A new Guardian documentary follows the story of the Kurdistan team in football’s world cup for unrecognised territories

17 October ~ Over summer, football’s “rebel” world cup for stateless nations, minority ethnic groups and unrecognised territories took place. As covered by Kieran Pender in WSC 353, the 2016 World Football Cup was held by the Confederation of Independent Football Associations (Conifa), a non-profit organisation representing football associations excluded from FIFA.

Held in Abkhazia, which broke away from Georgia in a bloody secessionist conflict in the early 1990s, the event brought together an eclectic collection of competitors, including Somaliland (in the horn of Africa), a side representing the substantial Korean minority in Japan, and Kurdistan – an autonomous region of Iraq with separatist ambitions.
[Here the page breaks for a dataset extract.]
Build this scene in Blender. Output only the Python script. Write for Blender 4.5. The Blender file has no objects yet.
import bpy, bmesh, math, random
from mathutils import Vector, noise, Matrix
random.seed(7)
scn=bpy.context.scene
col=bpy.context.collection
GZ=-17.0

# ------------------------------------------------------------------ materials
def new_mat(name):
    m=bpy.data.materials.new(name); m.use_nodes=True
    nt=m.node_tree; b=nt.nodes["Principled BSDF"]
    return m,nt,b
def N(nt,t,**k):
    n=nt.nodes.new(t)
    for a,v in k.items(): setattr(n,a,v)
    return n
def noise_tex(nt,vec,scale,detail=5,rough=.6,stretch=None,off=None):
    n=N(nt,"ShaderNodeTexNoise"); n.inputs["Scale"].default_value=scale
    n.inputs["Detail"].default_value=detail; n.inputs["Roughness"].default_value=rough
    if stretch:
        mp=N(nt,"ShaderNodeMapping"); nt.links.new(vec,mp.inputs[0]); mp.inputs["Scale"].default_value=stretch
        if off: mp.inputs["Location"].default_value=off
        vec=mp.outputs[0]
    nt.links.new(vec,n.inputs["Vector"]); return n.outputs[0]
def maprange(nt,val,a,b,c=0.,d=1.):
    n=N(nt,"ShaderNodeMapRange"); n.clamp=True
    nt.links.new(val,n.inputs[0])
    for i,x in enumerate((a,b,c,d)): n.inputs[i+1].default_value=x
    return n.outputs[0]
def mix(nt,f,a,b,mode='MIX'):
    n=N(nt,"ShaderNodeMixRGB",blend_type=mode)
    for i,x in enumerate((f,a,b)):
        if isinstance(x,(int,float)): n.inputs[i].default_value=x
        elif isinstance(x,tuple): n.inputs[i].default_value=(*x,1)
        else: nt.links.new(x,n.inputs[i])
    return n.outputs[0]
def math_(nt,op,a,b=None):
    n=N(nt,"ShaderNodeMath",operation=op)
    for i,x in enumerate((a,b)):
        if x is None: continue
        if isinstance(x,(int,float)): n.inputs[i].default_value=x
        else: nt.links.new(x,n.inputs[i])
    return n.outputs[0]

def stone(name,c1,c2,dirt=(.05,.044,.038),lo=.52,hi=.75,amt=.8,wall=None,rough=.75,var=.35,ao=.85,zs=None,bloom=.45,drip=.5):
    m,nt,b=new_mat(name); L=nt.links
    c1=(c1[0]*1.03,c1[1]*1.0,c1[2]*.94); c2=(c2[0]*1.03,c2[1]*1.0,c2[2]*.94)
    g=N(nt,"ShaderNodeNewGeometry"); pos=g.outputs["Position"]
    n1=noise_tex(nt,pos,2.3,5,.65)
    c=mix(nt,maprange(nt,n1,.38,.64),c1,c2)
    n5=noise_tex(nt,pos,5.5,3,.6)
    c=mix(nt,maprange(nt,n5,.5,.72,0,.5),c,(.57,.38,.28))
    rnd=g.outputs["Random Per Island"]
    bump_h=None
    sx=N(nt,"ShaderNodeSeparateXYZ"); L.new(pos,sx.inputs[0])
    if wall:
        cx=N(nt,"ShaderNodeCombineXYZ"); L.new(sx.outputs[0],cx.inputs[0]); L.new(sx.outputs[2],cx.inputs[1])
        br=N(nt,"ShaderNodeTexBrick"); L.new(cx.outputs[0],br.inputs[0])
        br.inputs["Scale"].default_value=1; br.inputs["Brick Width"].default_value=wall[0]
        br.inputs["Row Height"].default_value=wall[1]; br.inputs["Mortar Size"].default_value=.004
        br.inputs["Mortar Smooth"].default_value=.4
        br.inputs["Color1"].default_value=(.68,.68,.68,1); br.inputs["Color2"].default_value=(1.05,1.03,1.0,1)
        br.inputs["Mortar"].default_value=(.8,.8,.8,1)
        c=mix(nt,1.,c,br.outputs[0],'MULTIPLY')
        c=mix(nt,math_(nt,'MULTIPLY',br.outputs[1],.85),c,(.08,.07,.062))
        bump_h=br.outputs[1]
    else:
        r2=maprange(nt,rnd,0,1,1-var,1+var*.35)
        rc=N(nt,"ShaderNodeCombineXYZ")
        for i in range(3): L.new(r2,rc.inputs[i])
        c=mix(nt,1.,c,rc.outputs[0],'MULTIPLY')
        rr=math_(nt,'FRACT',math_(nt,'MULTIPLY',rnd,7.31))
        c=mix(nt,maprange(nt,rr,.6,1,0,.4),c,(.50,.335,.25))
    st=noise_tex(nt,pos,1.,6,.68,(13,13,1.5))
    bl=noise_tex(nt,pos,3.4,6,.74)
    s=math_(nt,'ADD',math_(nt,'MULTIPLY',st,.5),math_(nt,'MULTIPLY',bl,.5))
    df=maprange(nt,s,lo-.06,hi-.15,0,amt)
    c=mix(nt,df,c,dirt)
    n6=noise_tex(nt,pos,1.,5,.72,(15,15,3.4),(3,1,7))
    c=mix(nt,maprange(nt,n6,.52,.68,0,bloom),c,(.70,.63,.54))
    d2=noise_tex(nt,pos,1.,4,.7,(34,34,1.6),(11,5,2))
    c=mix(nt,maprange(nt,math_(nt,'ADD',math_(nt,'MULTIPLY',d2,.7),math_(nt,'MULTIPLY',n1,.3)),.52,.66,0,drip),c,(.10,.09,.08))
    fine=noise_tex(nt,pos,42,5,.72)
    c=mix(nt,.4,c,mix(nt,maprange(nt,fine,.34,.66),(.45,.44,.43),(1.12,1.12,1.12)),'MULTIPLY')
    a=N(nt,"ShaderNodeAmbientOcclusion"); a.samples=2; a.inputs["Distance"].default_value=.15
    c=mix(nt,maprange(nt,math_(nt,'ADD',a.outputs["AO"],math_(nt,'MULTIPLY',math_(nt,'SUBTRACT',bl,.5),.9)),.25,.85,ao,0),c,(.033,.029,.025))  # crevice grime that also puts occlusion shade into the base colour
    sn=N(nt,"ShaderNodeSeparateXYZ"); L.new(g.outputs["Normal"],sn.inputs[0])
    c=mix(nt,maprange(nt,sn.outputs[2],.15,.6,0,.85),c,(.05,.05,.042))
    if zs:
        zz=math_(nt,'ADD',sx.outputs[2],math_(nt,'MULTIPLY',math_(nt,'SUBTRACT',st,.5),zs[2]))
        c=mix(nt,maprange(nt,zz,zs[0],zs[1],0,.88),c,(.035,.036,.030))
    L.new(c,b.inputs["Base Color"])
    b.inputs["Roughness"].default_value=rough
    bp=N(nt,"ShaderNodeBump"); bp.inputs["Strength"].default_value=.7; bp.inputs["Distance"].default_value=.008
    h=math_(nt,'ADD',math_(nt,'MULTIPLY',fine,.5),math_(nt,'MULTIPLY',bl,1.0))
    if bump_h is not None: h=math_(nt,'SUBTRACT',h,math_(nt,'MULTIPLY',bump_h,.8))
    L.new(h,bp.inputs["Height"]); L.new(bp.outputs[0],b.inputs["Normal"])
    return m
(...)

Kurdistand is a particularly interesting case and earlier this year one of their local teams, Amedspor, were targeted by the Turkish FA after they became a symbol for Kurdish workers to rally around in their conflict with the Turkish army, as described in WSC 350.

The Guardian have made a documentary charting the fortunes of the Kurdistan team through the 2016 World Football Cup, telling, as they describe it, a gripping story of triumph and failure, separatism and unity, nationhood and exile, against the backdrop of the most colossal events of our times.